O zaman Türkiye 1. sıraya yükseliyor.
Kaç dosya var sırada?
AİHM'de bekleyen toplam 16 bin dava var. Bunlardan 2600 dava Türkiye'den... Tabii Türkiye bu sıralamada birinci...
İkinci sırada hangi ülke var?
İtalya 2000 dosya ile ikinci. Ama bunlar dava süresinin uzunluğuyla ilgili... Temel insan hakları ihlalleri yok. Türkiye'den gelen başvurular ise insan hakları ihlalleri...
Türkiye AİHM kararlarını tanımazsa ne olur?
AİHM kararı verir. Orada biter. Burada alınan kararlar Avrupa Konseyi'nin Bakanlar Komitesi'ne gider. AİHM kararlarının uygulamasından sorumlu organdır. Bakanlar Komitesi devam eden bir ihlal varsa, ilgili devlete bunu durdurmasını söyler. Ya da tekrar eden bir ihlal varsa, yani yasadan kaynaklanan; o zaman bu yasaların değiştirilmesini talep eder ilgili devletten.
Giderek bu talebi sıklaştırır. Altı ay önce aldığı bir kararı sorar. Altı ayda ne yaptın? Hala bir şey yapılmadıysa, bir karar alır. Dışişleri bakanına mektup yazar. Bütün bunlardan bir sonuç çıkmazsa, o ülkenin üyelikten ihracı mümkündür! İş üyelikten ihraca kadar gider. Ama genel olarak ülkeler AİHM kararlarını uyguluyorlar.
Türkiye parasal tazminatları ödüyor. Peki yasal düzenlemeleri de yapıyor mu?
Tabii değiştiriyor.
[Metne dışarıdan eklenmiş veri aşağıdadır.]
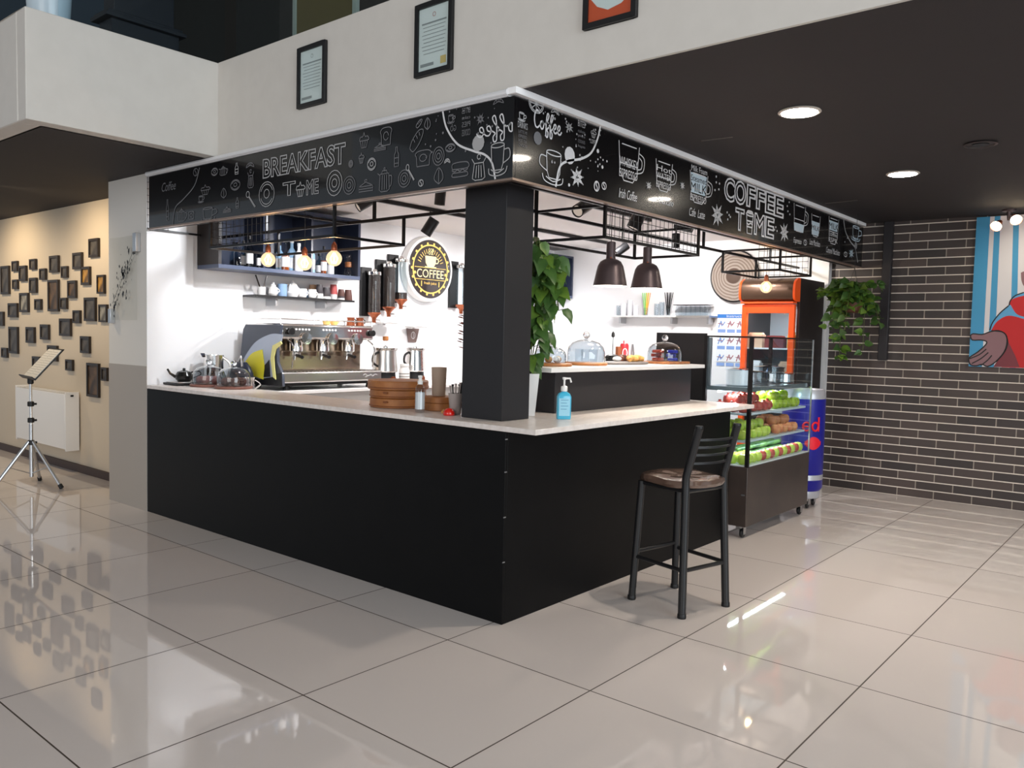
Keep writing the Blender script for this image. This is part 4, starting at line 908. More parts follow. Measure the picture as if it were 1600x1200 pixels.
# ================================================================ ESPRESSO MACHINE
ox, oy, oz = .86, 3.36, 1.06
t = thing('espresso_machine', 'large chrome three-group espresso machine with grey yellow side panel', 'espresso machine', (ox, oy, oz))
mb = MB().box(ox+.03, oy+.24, oz+.12, ox+1.10, oy+.60, oz+.50).build('body', m_chrome, t, bevel=.02)
mb = MB().box(ox+.03, oy+.04, oz+.46, ox+1.10, oy+.62, oz+.60); mb.build('top_housing', m_chrome, t, bevel=.02)
MB().box(ox+.04, oy+.245-.012, oz+.13, ox+1.09, oy+.239, oz+.46).build('splash_panel', mat('splash_steel', srgb(190, 170, 150), .2, metal=.9, noise=srgb(160, 140, 122), bscale=4), t)
MB().box(ox+.02, oy, oz+.0405, ox+1.12, oy+.45, oz+.065).build('tray_base', m_rubber, t)
MB().box(ox-.0, oy-.02, oz+.066, ox+1.16, oy+.45, oz+.165).build('drip_tray', m_brush, t, bevel=.015)
mb = MB()
for i in range(26): mb.box(ox+.04+.042*i, oy+.0, oz+.166, ox+.06+.042*i, oy+.22, oz+.172)
mb.build('drip_grille', m_brush, t)
for x in (ox+.1, ox+1.05):
    for y in (oy+.05, oy+.5): MB().lathe([(.03, 0), (.025, .04)], (x, y, oz+.0005), 14).build('foot', m_rubber, t)
for k in range(3):
    gx = ox+.27+.30*k; g = Vector((gx, oy+.15, oz+.40))
    h = MB().lathe([(.05, -.06), (.062, -.05), (.062, .03), (.055, .05), (.055, .07)], g, 24).build('group_head', m_chrome, t)
    MB().lathe([(.04, -.1), (.042, -.06), (1e-4, -.059)], g, 20).build('portafilter', m_brush, h)
    MB().tube([g+Vector((-.02, -.03, -.085)), g+Vector((-.05, -.1, -.09)), g+Vector((-.07, -.19, -.10))], [.012, .013, .016], 10).build('handle', m_rubber, h)
    MB().tube([g+Vector((-.015, 0, -.1)), g+Vector((-.02, 0, -.13))], .009, 8).build('spout', m_chrome, h)
    mb = MB()
    for j in range(5): mb.lathe([(.009, 0), (.009, .006), (1e-4, .007)], (gx-.08+.035*j, oy+.04, oz+.55), 10, Matrix.Rotation(math.pi/2, 4, 'X'))
    mb.build('buttons', m_label, h)
    MB().lathe([(.055, 0), (.055, .02), (1e-4, .022)], (gx+.02, oy+.035, oz+.47), 24, Matrix.Rotation(math.pi/2, 4, 'X')).build('dial', m_chrome, h)
for x in (ox+.12, ox+1.06):
    MB().tube(spline([(x, oy+.08, oz+.46), (x+.01, oy-.0, oz+.40), (x+.01, oy+.0, oz+.3), (x+.02, oy+.03, oz+.2)], 5), .007, 8).build('steam_wand', m_chrome, t)
    MB().lathe([(.026, 0), (.03, .01), (.03, .03), (1e-4, .032)], (x, oy+.03, oz+.53), 16, Matrix.Rotation(math.pi/2, 4, 'X')).build('steam_knob', m_rubber, t)
mb = MB()
for z in (.64,): mb.tube([(ox+.04, oy+.6, oz+z), (ox+.04, oy+.06, oz+z), (ox+1.09, oy+.06, oz+z), (ox+1.09, oy+.6, oz+z)], .006, 8)
for x in (ox+.04, ox+.4, ox+.75, ox+1.09): mb.tube([(x, oy+.06, oz+.59), (x, oy+.06, oz+.64)], .005, 6)
mb.build('cup_rail', m_chrome, t)
# side panel, drawn in the (y,z) plane seen from -x
fr = (Vector((ox, oy, oz)), Y, Z, -X)
MB().prism([(-.03, .04), (.60, .04), (.66, .22), (.60, .54), (.56, .585), (.0, .585), (.02, .5), (.06, .40), (.05, .25), (-.02, .15)], fr, -.03, .0).build('side_panel', mat('side_charcoal', srgb(74, 80, 94), .4), t, bevel=.004)
MB().prism([(-.03, .04), (.60, .04), (.6, .14), (.3, .12), (-.02, .16)], fr, .001, .012).build('side_skirt', m_rubber, t)
arc = spline([(-.04, .50), (.14, .50), (.38, .42), (.56, .27), (.6, .19)], 8); inner = spline([(.6, .17), (.50, .13), (.36, .10), (.30, .09)], 5)
pts = [(p.x, p.y) for p in [Vector(q) for q in [(a[0], a[1]) for a in arc]]]+[(p[0], p[1]) for p in inner]+[(.10, .12), (.12, .28), (.1, .38), (-.02, .44)]
MB().prism(pts, fr, .001, .014).build('side_crest', mat('crest_silver', srgb(176, 186, 204), .25, metal=.3), t)
y_in = [(p[0], p[1]) for p in spline([(.26, .36), (.42, .32), (.54, .23), (.56, .18)], 5)]+[(p[0], p[1]) for p in spline([(.5, .14), (.36, .11), (.24, .09)], 4)]+[(.22, .2)]
MB().prism(y_in, fr, .0145, .02).build('yellow_inlay', mat('machine_yellow', srgb(232, 222, 60), .35), t)
MB().prism([(-.03, .44), (.09, .40), (.12, .28), (.08, .12), (.04, .1), (.06, .2), (.07, .3), (.04, .37), (-.05, .42)], fr, .0145, .024).build('yellow_edge', mat('machine_pale_yellow', srgb(238, 234, 150), .35), t)
MB().prism([(.13, .12), (.24, .11), (.22, .22), (.15, .27)], fr, .0145, .018).build('dark_inlay', m_rubber, t)
fr2 = (Vector((ox+.92, oy-.0205, oz+.10)), X, Z, -Y)
mb = MB(); mb.stroke(spline([(0, .02), (.03, .035), (.05, .01), (.02, .005), (.08, .02), (.1, .03), (.12, .01), (.15, .03), (.18, .02)], 4), fr2, .006); mb.build('maker_logo', m_label, t)
# things on top of the machine
for px, m_, lb in ((510, m_bamboo, 'small tan cup on espresso machine top, left one'), (522, m_bamboo, 'small tan cup on espresso machine top, right one')):
    c = Vector((AY(px, 510, 3.6).x, 3.6, 1.661)); t = thing('espresso_cup', lb, 'cup', c, 'cups on the espresso machine')
    MB().lathe([(.03, 0), (.042, .05), (.038, .05), (.028, .006), (1e-4, .006)], c, 16).build('body', mat('cup_mustard', srgb(220, 180, 110), .5), t)
    MB().tube(spline([c+Vector((.036, 0, .01)), c+Vector((.058, 0, .028)), c+Vector((.04, 0, .04))], 4), .004, 6).build('handle', MAT['cup_mustard'], t)
random.seed(3)
for i, (px, lb) in enumerate(((548, 'dark copper milk pitcher on machine top right, left one'), (562, 'dark copper milk pitcher on machine top right, right one'))):
    c = Vector((AY(px, 508, 3.55).x, 3.55, 1.661)); t = thing('milk_pitcher', lb, 'pitcher', c, 'pitchers on the espresso machine')
    MB().lathe([(.04, 0), (.042, .01), (.034, .06), (.04, .08), (.036, .08), (.03, .06), (.036, .01), (1e-4, .008)], c, 18).build('body', m_copper, t)
    MB().tube(spline([c+Vector((.038, 0, .015)), c+Vector((.075, 0, .04)), c+Vector((.038, 0, .07))], 5), .005, 6).build('handle', m_brown, t)

# ================================================================ GRINDERS AND BACK COUNTER ITEMS
def grinder(px0, px1, label, dark):
    a = AY(px0, 560, 3.42).x; b = AY(px1, 560, 3.42).x; c = Vector(((a+b)/2, 3.48, 1.0605)); r = (b-a)/2*.95
    t = thing('coffee_grinder', label, 'grinder', c, 'coffee grinders beside the espresso machine')
    MB().lathe([(r*.98, 0), (r*.98, .03), (r*.88, .05), (r*.8, .12), (r*.8, .14)], c, 24).build('base', m_rubber, t)
    MB().lathe([(r*.95, .14), (r, .15), (r*.86, .36), (1e-4, .361)], c, 12).build('canister', m_brush if not dark else m_chrome, t)
    MB().lathe([(r*.92, .3605), (r*.95, .37), (r*.95, .385), (r*.2, .39), (r*.2, .40), (1e-4, .41)], c, 24).build('lid', m_chrome, t)
    MB().tube(spline([c+Vector((-r*.9, -.02, .2)), c+Vector((-r*1.5, -.04, .24)), c+Vector((-r*1.45, -.04, .31)), c+Vector((-r*.85, -.02, .34))], 5), .012, 8).build('handle', m_rubber, t)
    MB().lathe([(.03, 0), (.03, .02), (1e-4, .022)], c+Vector((0, -r*.9, .07)), 14, Matrix.Rotation(math.pi/2, 4, 'X')).build('knob', m_copper, t)
    return c
c = grinder(592, 624, 'steel coffee grinder with dark base right of espresso machine', 0)
grinder(640, 668, 'steel coffee grinder farther right, behind the paper cup', 1)
q = c+Z*.411; t = thing('corked_bottle', 'small cork-stoppered jar standing on left coffee grinder', 'jar', q)
MB().lathe([(.03, 0), (.035, .01), (.035, .03), (.02, .045), (1e-4, .045)], q, 16).build('body', m_glass2, t); MB().lathe([(.022, .0455), (.032, .055), (.03, .09), (1e-4, .092)], q, 14).build('cork', m_bamboo, t)
p = AY(637, 590, 3.3); c = Vector((2.12, 3.0, 1.03))
c = Vector((AY(632, 570, 3.37).x, 3.37, 1.0605)); t = thing('white_jar', 'white jar with printed label between the two grinders', 'jar', c)
MB().lathe([(.05, 0), (.055, .01), (.055, .16), (.045, .18), (.045, .2), (1e-4, .2)], c, 24).build('body', m_pot, t)
MB().lathe([(.05, .2005), (.05, .225), (1e-4, .226)], c, 20).build('lid', m_pot, t)
mb = MB()
for j in range(3): mb.open_lathe([(.0556, .06+.03*j), (.0556, .07+.03*j)], c, 24)
mb.build('printed_label', MAT['print_grey'], t)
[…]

Örneğin Abdullah Öcalan yargılamasında Anayasa değişikliği yaptı, Devlet Güvenlik Mahkemeleri'nden askeri yargıçları çıkardı.
Peki Kıbrıs'la ilgili olarak AİHM'nin Türkiye'yi mahkum eden kararını nasıl değerlendiriyorsunuz?
Ben o kararı okumadım. Okumadığım bir karar hakkında görüş bildirmem uygun olmaz.
Türkiye'nin bu kararı uygulamaması söz konusu olabilir mi?
Tabii ki olmaz. Diğer kararlar gibi bir karar bu da...
Siz sürekli Türkiye aleyhinde kararlar alan bir organın içinde bulunuyorsunuz. Mahkumiyet kararlarından sonra kendinizi nasıl hissediyorsunuz?
Bağımsız, tarafsız bir hakimim. Tabii ki, oyumu kullanırken kendi vicdanıma göre davranıyorum. Onlar bitiyor. Türkiye aleyhinde bir karar çıkınca, doğal olarak üzülüyorsunuz. Ama yapacak bir şey yok.
Bu bir doktorun hastayı ameliyat etmesine benzer. O sırada kimliğine, ulusuna, cinsiyetine, dinine dikkat etmezsiniz. Hasta olarak görürsünüz. Ona benziyor bu durum. Ameliyatlardaki neşter, bedeni kesen bir bıçak değil, sağlığa uzanan bir hamledir.